20 Feb 2013

Cameron to visit scene of Amritsar massacre

David Cameron will today visit the scene of the Amritsar massacre. There’s been some speculation that he might use the visit to apologise to India for the hurt and pain these killings caused. He’s decided not to go down that specific route. He will express sorrow and write his own words in the remembrance book at the site instead. Will that do? Why no apology?

David Cameron was underwhelmed by Tony Blair’s big historical statements, apologising for wrongs done by others in the past. Tony Blair apologised for the Irish famine in 1997. He expressed his “sorrow” for slavery in 2006.

David Cameron is said  to have privately disparaged the Blair model full-scale historical apology in the past. Here’s how the journalist Charles Moore attacked the slavery statement back in 2006.

But the danger for him is that he might raise expectations simply by visiting the site only to disappoint when he doesn’t go any further than say, the Queen, when she visited the site of the massacre in 1997. (Her husband ended up the story when he told Indian journalists at the scene that the death toll had been exaggerated).

It will raise questions about quite why David Cameron is going there at all. The Punjab’s capital like many other state capitals in India has its own growing economy. Many visiting leaders try to take in another city to promote links beyond Delhi and Mumbai. But, perhaps surprisingly, David Cameron’s aides have openly been briefing that the PM has an eye on the Sikh vote in marginal seats back home. Tories perform poorly amongst ethnic minority voters on the whole and those voters are critical to many marginal seats. Mr Cameron’s team has studied analysis of ethnic minority voters, including Lord Ashcroft’s polling report.

Sikhs have been identified as one group more susceptible than some others to David Cameron, seeing him as an improvement on past Tory leaders. Amritsar is the spiritual home of Sikhism. The hope in Team Cameron is that the gesture will be seen as proof of virtue not cynicism.

And what of the 1919 massacre itself is being remembered? Britain’s General Dyer decided that a gathering of thousands of Indians in a garden in Amritsar (some protesting some just there to mark a festival day) confirmed his fears of a conspiracy to overthrow British rule. He also wanted to teach Indians collectively a lesson for earlier attacks and rebellious acts.

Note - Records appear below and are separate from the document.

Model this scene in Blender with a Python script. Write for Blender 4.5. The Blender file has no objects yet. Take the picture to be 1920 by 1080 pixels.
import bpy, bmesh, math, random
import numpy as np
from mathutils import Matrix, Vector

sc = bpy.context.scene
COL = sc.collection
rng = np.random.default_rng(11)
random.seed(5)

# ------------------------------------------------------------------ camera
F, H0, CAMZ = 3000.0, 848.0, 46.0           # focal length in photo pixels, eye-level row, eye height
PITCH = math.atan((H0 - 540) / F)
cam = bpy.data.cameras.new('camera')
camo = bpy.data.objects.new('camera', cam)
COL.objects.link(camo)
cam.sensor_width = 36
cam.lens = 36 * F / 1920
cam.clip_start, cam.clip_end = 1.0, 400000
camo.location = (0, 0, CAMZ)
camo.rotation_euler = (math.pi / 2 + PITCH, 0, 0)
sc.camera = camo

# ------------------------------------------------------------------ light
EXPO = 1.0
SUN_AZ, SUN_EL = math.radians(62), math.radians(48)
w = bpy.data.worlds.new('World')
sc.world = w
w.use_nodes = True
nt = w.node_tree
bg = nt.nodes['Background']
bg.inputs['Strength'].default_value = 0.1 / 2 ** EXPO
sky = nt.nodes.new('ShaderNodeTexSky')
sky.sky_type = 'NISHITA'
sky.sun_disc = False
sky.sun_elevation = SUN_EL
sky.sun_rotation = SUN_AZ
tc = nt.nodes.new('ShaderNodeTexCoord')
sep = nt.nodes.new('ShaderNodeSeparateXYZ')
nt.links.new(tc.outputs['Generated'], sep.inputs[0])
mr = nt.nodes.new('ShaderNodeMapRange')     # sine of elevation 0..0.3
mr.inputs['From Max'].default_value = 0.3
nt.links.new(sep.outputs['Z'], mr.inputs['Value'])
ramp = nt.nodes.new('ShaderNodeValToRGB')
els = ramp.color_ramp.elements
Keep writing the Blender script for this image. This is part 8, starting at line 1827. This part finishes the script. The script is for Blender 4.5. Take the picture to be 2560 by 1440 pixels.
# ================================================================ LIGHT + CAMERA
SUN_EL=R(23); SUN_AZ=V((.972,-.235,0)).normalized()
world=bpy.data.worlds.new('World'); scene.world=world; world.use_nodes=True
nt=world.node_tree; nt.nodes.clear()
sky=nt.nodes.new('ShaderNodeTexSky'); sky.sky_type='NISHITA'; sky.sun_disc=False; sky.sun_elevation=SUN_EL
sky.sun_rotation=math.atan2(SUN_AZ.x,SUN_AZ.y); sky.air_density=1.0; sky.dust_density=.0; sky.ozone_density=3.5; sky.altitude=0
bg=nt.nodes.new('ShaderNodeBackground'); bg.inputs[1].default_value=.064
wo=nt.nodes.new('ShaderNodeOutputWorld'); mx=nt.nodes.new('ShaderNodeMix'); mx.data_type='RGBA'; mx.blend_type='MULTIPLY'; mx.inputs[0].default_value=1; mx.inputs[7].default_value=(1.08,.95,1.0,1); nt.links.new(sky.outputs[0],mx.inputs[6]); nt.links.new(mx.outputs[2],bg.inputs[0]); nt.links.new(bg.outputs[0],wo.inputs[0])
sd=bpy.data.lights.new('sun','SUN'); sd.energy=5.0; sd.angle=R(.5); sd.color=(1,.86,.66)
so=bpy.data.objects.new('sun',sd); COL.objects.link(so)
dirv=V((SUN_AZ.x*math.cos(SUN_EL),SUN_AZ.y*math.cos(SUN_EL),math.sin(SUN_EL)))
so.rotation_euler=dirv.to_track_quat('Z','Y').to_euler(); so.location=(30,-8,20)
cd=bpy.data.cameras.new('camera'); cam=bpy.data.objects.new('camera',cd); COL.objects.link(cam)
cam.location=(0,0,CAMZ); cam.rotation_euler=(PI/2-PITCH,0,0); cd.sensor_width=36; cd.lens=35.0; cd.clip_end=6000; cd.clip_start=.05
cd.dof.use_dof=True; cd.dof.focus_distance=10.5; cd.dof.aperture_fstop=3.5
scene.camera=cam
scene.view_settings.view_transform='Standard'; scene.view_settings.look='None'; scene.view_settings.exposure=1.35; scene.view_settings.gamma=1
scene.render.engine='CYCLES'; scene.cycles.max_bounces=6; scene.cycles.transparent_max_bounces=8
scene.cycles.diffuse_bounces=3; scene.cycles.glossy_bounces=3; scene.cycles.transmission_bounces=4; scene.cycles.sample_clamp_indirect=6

When thousands gathered at the open space hemmed in by walls and houses he blocked off one entrance and ordered 50 rifleman to fire at the crowd. Women, children and elderly were amongst those who died in the ten minutes of relentless firing. When the ammunition rounds were finished, Gen Dyer promptly departed the scene with his troops. The death toll estimates vary from the official 379 dead figure to a figure four times the size.

John Keane says in his India: A History, “the crowd had offered no threat, Dyer had given no warning; communication was by bullet alone”.

Keane goes on: “On an April afternoon in Amritsar, in a few minutes of vindictive folly, the moral pretence for British rule had been riddled into transparency, and all hope of peaceful post-war collaboration blown away in the maelstrom of killing.”

Churchill, the then Secretary for War in the Lloyd George Coalition government, wound up the Commons debate on the subsequent inquiry (this official inquiry was not a Lord Widgery-style whitewash, but quickly concluded within months Dyer had acted wrongfully.) Churchill called the massacre, “an episode without precedent or parallel in the modern history of the British Empire… an extraordinary event, a monstrous event, an event which stands in singular and sinister isolation… the crowd was neither armed nor attacking”.

Rudyard Kipling and the Morning Post, predecessor of the Daily Telegraph, kicked off a fundraising of £26,000 for the general’s comfort in retirement. All of which reached the ears of Indians and nauseated them.

There our countless tales of how the massacre radicalised Indians. One, Jawaharlal Nehru’s pro-British father, Motilal, immediately turned against the colonial master. Nehru’s daughter, Indira Gandhi, claimed her earliest memory was watching her grandfather ceremoniously burn his London clothes.

So this is a very central episode in India’s history and its consciousness as an indepedent state. For David Cameron, getting the visit and the words right is very important. Much of his visit to India will pass Indians by but this probably won’t.